Begin
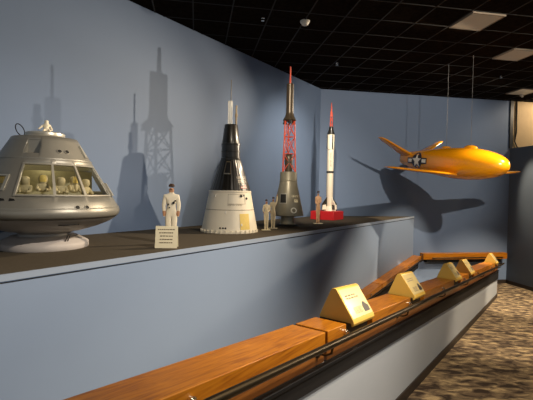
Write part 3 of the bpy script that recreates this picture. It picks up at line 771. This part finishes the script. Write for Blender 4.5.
T = stand('tent_sign', 'small cream tent card with lines of text in front of the white-suited figure', 'sign', 3.265, -3.735)
T.rotation_euler.z += R(-8)
mb = MB(); wd = .128; hh = .255
def sheet(mb, p, th):
    a = Vector(p[0]); n = (Vector(p[1]) - a).cross(Vector(p[3]) - a).normalized() * th
    mb.hexa([Vector(q) - n for q in p] + [Vector(q) for q in p])
sheet(mb, [(-wd, -.055, 0), (wd, -.055, 0), (wd, 0, hh), (-wd, 0, hh)], .003)
f = mb.build('front_card', M['card'], T)
mb = MB(); sheet(mb, [(wd, .075, 0), (-wd, .075, 0), (-wd, .004, hh), (wd, .004, hh)], .003); mb.build('back_card', M['card'], T)
rnd = random.Random(4)
for r_, half in enumerate((.10, .085, .075, .075, .075)):
    mb = MB()
    z = .215 - r_ * .038; u = -half
    while u < half - .006:
        w = min(rnd.uniform(.012, .03), half - u); y = -.055 * (1 - z / hh) - .0005
        mb.box(u, u + w, y - .0012 - .0016, y, z - .0055, z + .0055); u += w + .006
    mb.build('text_line', M['ink'], f)

# ------------------------------------------------------------------ hanging aircraft
AZ, PIT = R(166.39), R(-5.53)
T = thing('model_aircraft', 'orange-yellow model aircraft with V tail hanging from the ceiling on cables', 'aircraft', (5.828, 7.989, 0.69 + EYE))
h = Vector((math.sin(AZ) * math.cos(PIT), math.cos(AZ) * math.cos(PIT), math.sin(PIT)))
r_ = Vector((math.sin(AZ + PI / 2), math.cos(AZ + PI / 2), 0)); u_ = r_.cross(h)
bank = R(0.8); r2 = r_ * math.cos(bank) - u_ * math.sin(bank); u2 = r_ * math.sin(bank) + u_ * math.cos(bank)
left = -r2                                           # local y = port
T.rotation_euler = Matrix((h, left, u2)).transposed().to_euler()
# local: x nose, y port, z up  (starboard = -y)
secs = [(.912, .005, .005, -.03), (.90, .065, .06, -.03), (.865, .13, .118, -.03), (.79, .20, .175, -.03), (.66, .27, .235, -.028), (.42, .345, .303, -.023), (.10, .392, .348, -.018), (-.25, .398, .353, -.018),
        (-.65, .37, .335, -.010), (-1.05, .325, .295, -.002), (-1.48, .26, .245, .005), (-1.88, .175, .185, .03), (-2.02, .135, .155, .035), (-2.08, .10, .12, .04), (-2.085, .07, .09, .04)]
def section(x):
    for a, b in zip(secs, secs[1:]):
        if b[0] <= x <= a[0]:
            f = (a[0] - x) / (a[0] - b[0]); return [a[i] + (b[i] - a[i]) * f for i in (1, 2, 3)]
    return [.05, .05, .07]
mb = MB(); seg = 40; rings = []
for x, w, hh, zc in secs:
    rings.append([])
    for i in range(seg):
        a = 2 * PI * i / seg; n = 2.25
        cx = math.copysign(abs(math.cos(a)) ** (2 / n), math.cos(a)); cz = math.copysign(abs(math.sin(a)) ** (2 / n), math.sin(a))
        rings[-1].append(mb.bm.verts.new((x, w * cx, zc + hh * cz)))
for j in range(len(rings) - 1):
    for i in range(seg):
        f = mb.bm.faces.new([rings[j][i], rings[j][(i + 1) % seg], rings[j + 1][(i + 1) % seg], rings[j + 1][i]]); f.smooth = True
mb.bm.faces.new(rings[0]); mb.bm.faces.new(rings[-1][::-1])
fus = mb.build('fuselage', M['plane'], T, sharp=60)
sb = fus.modifiers.new('sub', 'SUBSURF'); sb.levels = 1; sb.render_levels = 2
def blade(root_le, root_te, tip_le, tip_te, th_r, th_t, name, mt, n=10):
    """lifting surface lofted from root chord to rounded tip with an airfoil section"""
    mb = MB(); a0, a1, b0, b1 = [Vector(p) for p in (root_le, root_te, tip_le, tip_te)]
    spanv = (b0 + b1) / 2 - (a0 + a1) / 2; nrm = (a1 - a0).cross(spanv).normalized()
    R_ = []; fs = [0, .3, .6, .85, .94, .985, 1.0]
    for f in fs:
        le = a0.lerp(b0, f); te = a1.lerp(b1, f); th = th_r + (th_t - th_r) * f
        tap = 1 if f < .86 else math.sqrt(max(.02, 1 - ((f - .85) / .152) ** 2))
        mid = (le + te) / 2; le = mid + (le - mid) * (.35 + .65 * tap); te = mid + (te - mid) * (.35 + .65 * tap); th *= tap
        ring = []
        for i in range(2 * n):
            a = PI * i / n; c = .5 - .5 * math.cos(a) if i <= n else .5 - .5 * math.cos(2 * PI - a)
            t_ = th * 2.6 * math.sqrt(max(c, 0)) * (1 - c) * (1 if i <= n else -1) + (th * .06 if i <= n else -th * .06)
            ring.append(mb.bm.verts.new(le.lerp(te, c) + nrm * t_ * .5))
        R_.append(ring)
    for j in range(len(R_) - 1):
        for i in range(2 * n):
            f = mb.bm.faces.new([R_[j][i], R_[j][(i + 1) % (2 * n)], R_[j + 1][(i + 1) % (2 * n)], R_[j + 1][i]]); f.smooth = True
    mb.bm.faces.new(R_[0]); mb.bm.faces.new(R_[-1][::-1])
    return mb.build(name, M['plane'], T, sharp=60)
for sy in (-1, 1):
    blade((-.02, sy * .20, -.27), (-.86, sy * .20, -.25), (-.10, sy * 1.98, -.155), (-.48, sy * 1.98, -.145), .09, .045, 'wing', None)
    blade((-1.50, sy * .05, .09), (-1.98, sy * .05, .07), (-1.70, sy * 1.01, .535), (-1.92, sy * 1.01, .53), .075, .04, 'tail_fin', None)
for x, L, hh in ((.0, .17, .065), (-.66, .13, .05)):
    w, H, zc = section(x)
    mb = MB(); mb.ball((x, 0, zc + H - .01), (L, .09, hh), 24, 12); mb.build('lifting_lug_fairing', M['plane'], T)
# star insignia on the starboard rear flank
def flank(x, z, off):
    w, H, zc = section(x); q = min(.98, abs((z - zc) / H)); n = 2.25
    return Vector((x, -(w * (1 - q ** n) ** (1 / n) + off), z))
def flat_poly(mb, pts, off, ctr):
    c = mb.bm.verts.new(flank(ctr[0], ctr[1], off)); vs = []
    P_ = []
    for (a, b) in zip(pts, pts[1:] + pts[:1]):
        for q in range(4): P_.append((a[0] + (b[0] - a[0]) * q / 4, a[1] + (b[1] - a[1]) * q / 4))
    ring2 = [mb.bm.verts.new(flank((ctr[0] + p[0]) / 2, (ctr[1] + p[1]) / 2, off)) for p in P_]
    ring = [mb.bm.verts.new(flank(p[0], p[1], off)) for p in P_]
    n = len(P_)
    for i in range(n):
        mb.bm.faces.new([ring[i], ring[(i + 1) % n], ring2[(i + 1) % n], ring2[i]]); mb.bm.faces.new([ring2[i], ring2[(i + 1) % n], c])
IX, IZ, IR = -1.25, .0, .195
mb = MB(); flat_poly(mb, [(IX + IR * math.cos(2 * PI * i / 16), IZ + IR * math.sin(2 * PI * i / 16)) for i in range(16)], .004, (IX, IZ)); ins = mb.build('insignia_disc', M['navy'], T)
for sx in (-1, 1):
    mb = MB()
    x0, x1 = IX + sx * IR * .8, IX + sx * IR * 1.9
    flat_poly(mb, [(x0, IZ - .07), (x1, IZ - .07), (x1, IZ + .07), (x0, IZ + .07)], .0045, ((x0 + x1) / 2, IZ))
    mb.build('bar_border', M['navy'], ins)
for sx in (-1, 1):
    mb = MB()
    x0, x1 = IX + sx * IR * 1.0, IX + sx * IR * 1.75
    flat_poly(mb, [(x0, IZ - .04), (x1, IZ - .04), (x1, IZ + .04), (x0, IZ + .04)], .007, ((x0 + x1) / 2, IZ))
    mb.build('white_bar', M['white'], ins)
mb = MB(); star = []
for i in range(10):
    a = PI / 2 + PI * i / 5; rr = IR * (.93 if i % 2 == 0 else .38); star.append((IX + rr * math.cos(a), IZ + rr * math.sin(a)))
flat_poly(mb, star, .008, (IX, IZ)); mb.build('white_star', M['white'], ins)
bpy.context.view_layer.update()
Mw = T.matrix_world.copy()
for x, lb in ((.0, 'thin steel cable from ceiling to front of the yellow aircraft'), (-.66, 'thin steel cable from ceiling to rear of the yellow aircraft')):
    w, H, zc = section(x); p = Mw @ Vector((x, 0, zc + H + .03))
    mb = MB(); mb.tube([p, (p.x, p.y, CEIL + EYE)], .0045, 6); tag(mb.build('suspension_cable', M['cable']), lb, 'cable')

# ------------------------------------------------------------------ ceiling fixtures
def ceiling_light(ix, iy, label):
    x, y = GX + ix * DX, GY + iy * DY
    T = thing('ceiling_light', label, 'light', (x + DX / 2, y + DY / 2, CEIL + EYE), 0, 'square ceiling panels')
    a, b = DX / 2 - .012, DY / 2 - .012
    mb = MB(); w = .02
    mb.box(-a, a, -b, -b + w, -.035, -.0); mb.box(-a, a, b - w, b, -.035, 0); mb.box(-a, -a + w, -b + w, b - w, -.035, 0); mb.box(a - w, a, -b + w, b - w, -.035, 0)
    mb.build('frame', M['panel_off'], T)
    mb = MB(); mb.box(-a + w, a - w, -b + w, b - w, -.03, -.02); mb.build('diffuser', M['lamp'], T)
ceiling_light(0, 0, 'nearest square beige ceiling light panel, at the upper right')
ceiling_light(3, 2, 'second square beige ceiling panel from the camera, cut by the right frame edge')
ceiling_light(7, 6, 'farthest square ceiling panel, just before the beige wall')
mb = MB(); mb.lathe([(.001, -.075), (.045, -.075), (.06, -.06), (.065, -.03), (.085, -.025), (.085, 0), (.001, 0)], 32, cap=False)
tag(mb.build('smoke_detector', M['white'], loc=(1.845, 7.026, CEIL + EYE)), 'round white smoke detector on the black ceiling', 'smoke detector')
for p, lb in (((1.10, 7.06), 'small sprinkler head left of the white smoke detector'), ((3.18, 9.12), 'small sprinkler head above the back corner of the room'),
              ((7.51, 9.17), 'small pale sprinkler head on ceiling right of the aircraft cables')):
    mb = MB(); mb.lathe([(.001, -.05), (.03, -.05), (.03, -.045), (.012, -.04), (.012, -.01), (.03, -.006), (.03, 0), (.001, 0)], 16, cap=False)
    tag(mb.build('sprinkler_head', M['chrome'], loc=(p[0], p[1], CEIL + EYE)), lb, 'sprinkler', 'ceiling sprinklers')
T = thing('track_spotlight', 'small white spotlight head hanging from ceiling at far right', 'spotlight', (9.32, 10.54, CEIL + EYE))
mb = MB(); mb.tube([(0, 0, 0), (0, 0, -.06)], .012, 8); mb.build('stem', M['white'], T)
mb = MB(); mb.tube([(0, .02, -.05), (0, -.04, -.11)], .035, 14); mb.build('lamp_head', M['white'], T)

# ------------------------------------------------------------------ camera
cam = bpy.data.cameras.new('camera'); co = bpy.data.objects.new('camera', cam); col.objects.link(co)
F_ = Vector((0.171, 0.985, -0.022)).normalized(); yaw, pit, roll = 0.17158, -0.02177, 0.01858
F_ = Vector((math.sin(yaw) * math.cos(pit), math.cos(yaw) * math.cos(pit), math.sin(pit)))
R0 = Vector((math.cos(yaw), -math.sin(yaw), 0)); U0 = R0.cross(F_)
Rr = R0 * math.cos(roll) + U0 * math.sin(roll); Ur = -R0 * math.sin(roll) + U0 * math.cos(roll)
mw = Matrix((Rr, Ur, -F_)).transposed().to_4x4(); mw.translation = (0, 0, EYE)
co.matrix_world = mw
cam.sensor_fit = 'HORIZONTAL'; cam.sensor_width = 36; cam.lens = 36 * 408.14 / 533
cam.clip_start = 0.05
scene.camera = co

# ------------------------------------------------------------------ lights
WARM = (1.0, 0.80, 0.56)
def spot(name, loc, target, energy, angle, blend=0.3, color=WARM, size=0.05):
    l = bpy.data.lights.new(name, 'SPOT'); l.energy = energy; l.spot_size = R(angle); l.spot_blend = blend
    l.color = color; l.shadow_soft_size = size
    o = bpy.data.objects.new(name, l); col.objects.link(o); o.location = loc
    o.rotation_euler = (Vector(target) - Vector(loc)).to_track_quat('-Z', 'Y').to_euler(); return o
E0 = EYE
spot('spot_far_right', (11.8, 11.1, 2.80 + E0), (2.32, 7.93, 1.9 + E0), 1900, 19, 0.7, (1, .84, .64), .03)
spot('spot_centre', (5.5, 6.9, 2.92 + E0), (-1.3, 5.5, 0.2 + E0), 760, 58, 0.9, WARM, .04)
spot('spot_aircraft', (4.1, 0.6, 2.92 + E0), (5.5, 11.5, 1.2 + E0), 900, 43, 0.55, (1, .86, .68), .04)
spot('spot_models_fill', (0.6, 2.6, 2.92 + E0), (2.3, 9.7, 0.7 + E0), 620, 36, 0.9, (1, .86, .66), .06)  # front fill added to brighten the models, no fixture modelled
spot('spot_corner_wash', (3.5, 8.0, 2.94 + E0), (2.4, 10.3, 0.5 + E0), 150, 74, 1.0, (1, .88, .72), .08)  # added wall wash, lifts the left wall near the corner
spot('spot_platform', (3.2, 1.2, 2.92 + E0), (-0.6, 4.4, -1.2 + E0), 520, 66, 0.9, (1, .88, .74), .06)
spot('spot_hall', (14.0, 8.4, 2.92 + E0), (3.2, 5.0, -1.1 + E0), 700, 27, 0.4, WARM, .05)
spot('spot_beige', (11.2, 10.4, 2.95 + E0), (10.4, 11.5, 2.0 + E0), 60, 90, 0.6, WARM, .05)
spot('spot_partition', (8.5, 10.55, 2.95 + E0), (9.82, 10.62, 0.2 + E0), 330, 21, 0.9, WARM, .05)
spot('spot_landing', (7.5, 9.5, 2.92 + E0), (5.95, 10.25, -1.9 + E0), 420, 44, 0.3, WARM, .05)
for s, t, ds, dt, e, ang in ((3.4, 0.7, .2, -.8, 360, 84), (8.8, 0.9, .8, -1.9, 760, 70), (12.2, 1.6, .6, -1.9, 1000, 54)):
    p = W(s, t, 2.92); spot('ramp_downlight', p, W(s + ds, t + dt, -2.3), e, ang, 0.5, WARM, .05)
l = bpy.data.lights.new('cabin_fill', 'POINT'); l.energy = 2.0; l.color = (1, .85, .5); l.shadow_soft_size = .04  # unseen fill light added to brighten the capsule interior
o = bpy.data.objects.new('cabin_fill', l); col.objects.link(o); o.location = W(cs, -4.80, SHELF + 1.0)
w = bpy.data.worlds.new('world'); scene.world = w; w.use_nodes = True
w.node_tree.nodes['Background'].inputs['Color'].default_value = (0.9, 0.95, 1.0, 1)
w.node_tree.nodes['Background'].inputs['Strength'].default_value = 0.14

scene.view_settings.view_transform = 'Standard'; scene.view_settings.look = 'None'
scene.view_settings.exposure = 1.2; scene.view_settings.gamma = 1.0
scene.view_settings.use_curve_mapping = False
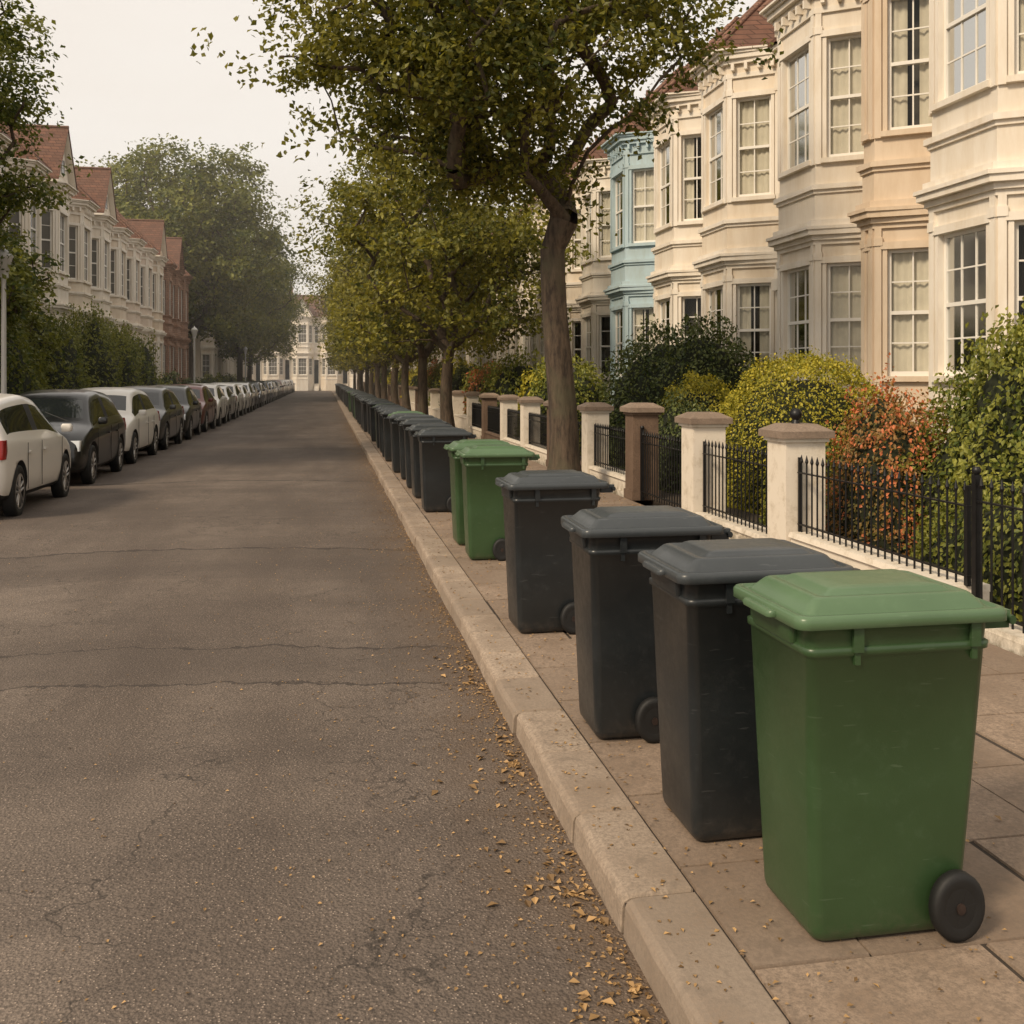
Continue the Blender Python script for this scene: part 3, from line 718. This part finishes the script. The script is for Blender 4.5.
def litter(name,xf,yf,zf,n,size,seed):
    rng=np.random.default_rng(seed); X=xf(rng,n); Y=yf(rng,n)
    P=np.stack([X,Y,zf(X,Y)+rng.uniform(.001,.006,n)],1)
    V,F,rv=leaf_mesh(P,np.stack([rng.normal(0,.22,n),rng.normal(0,.22,n),np.ones(n)],1),size,seed,fold=.35)
    me=build(name,V,F,rv,M_litter); mkobj(name,me)
zr=lambda X,Y:np.array([roadz(x,y) for x,y in zip(X,Y)])+.002
zp=lambda X,Y:X*0+PZ+.006
def clumpY(rng,n,a=1.2,b=45):
    return a+(b-a)*rng.random(n)**1.7
litter('fallen_leaves',lambda r,n:1.02-np.abs(r.exponential(.09,n)),clumpY,zr,4200,.019,1)
litter('fallen_leaves',lambda r,n:1.02-np.abs(r.exponential(.5,n)),clumpY,zr,4200,.017,2)
litter('fallen_leaves',lambda r,n:1.08+r.exponential(.7,n),lambda r,n:clumpY(r,n,1.8,40),zp,2400,.021,3)
litter('fallen_leaves',lambda r,n:r.uniform(-5,.8,n),lambda r,n:clumpY(r,n,1.8,50),zr,2200,.016,4)
litter('fallen_leaves',lambda r,n:1.0-np.abs(r.exponential(.13,n)),lambda r,n:1.6+r.choice([.35,.95,1.3,2.2,3.4,5.],n)+r.normal(0,.25,n),zr,260,.044,6)
litter('fallen_leaves',lambda r,n:r.uniform(1.4,4.5,n),lambda r,n:r.normal(14,4,n),zp,1300,.032,7)

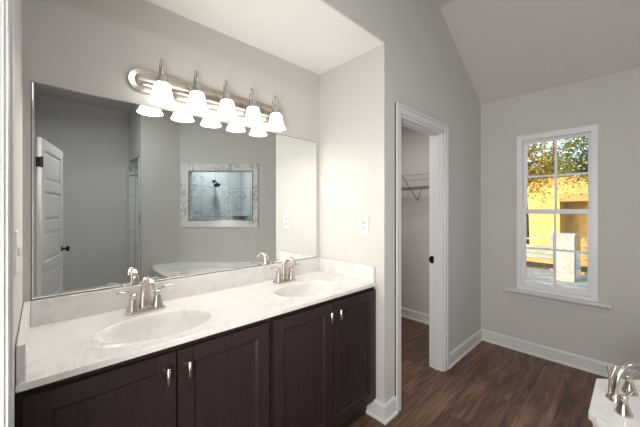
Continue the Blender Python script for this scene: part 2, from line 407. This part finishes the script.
End
All lines from the one containing "Continue the Blender Python script for this scene: part 3, from" through the end of the data are to be written out exactly, with nothing added; skip the pictures.

Continue the Blender Python script for this scene: part 3, from line 718. This part finishes the script. The script is for Blender 4.5.
def litter(name,xf,yf,zf,n,size,seed):
    rng=np.random.default_rng(seed); X=xf(rng,n); Y=yf(rng,n)
    P=np.stack([X,Y,zf(X,Y)+rng.uniform(.001,.006,n)],1)
    V,F,rv=leaf_mesh(P,np.stack([rng.normal(0,.22,n),rng.normal(0,.22,n),np.ones(n)],1),size,seed,fold=.35)
    me=build(name,V,F,rv,M_litter); mkobj(name,me)
zr=lambda X,Y:np.array([roadz(x,y) for x,y in zip(X,Y)])+.002
zp=lambda X,Y:X*0+PZ+.006
def clumpY(rng,n,a=1.2,b=45):
    return a+(b-a)*rng.random(n)**1.7
litter('fallen_leaves',lambda r,n:1.02-np.abs(r.exponential(.09,n)),clumpY,zr,4200,.019,1)
litter('fallen_leaves',lambda r,n:1.02-np.abs(r.exponential(.5,n)),clumpY,zr,4200,.017,2)
litter('fallen_leaves',lambda r,n:1.08+r.exponential(.7,n),lambda r,n:clumpY(r,n,1.8,40),zp,2400,.021,3)
litter('fallen_leaves',lambda r,n:r.uniform(-5,.8,n),lambda r,n:clumpY(r,n,1.8,50),zr,2200,.016,4)
litter('fallen_leaves',lambda r,n:1.0-np.abs(r.exponential(.13,n)),lambda r,n:1.6+r.choice([.35,.95,1.3,2.2,3.4,5.],n)+r.normal(0,.25,n),zr,260,.044,6)
litter('fallen_leaves',lambda r,n:r.uniform(1.4,4.5,n),lambda r,n:r.normal(14,4,n),zp,1300,.032,7)

Continue the Blender Python script for this scene: part 2, from line 407. This part finishes the script.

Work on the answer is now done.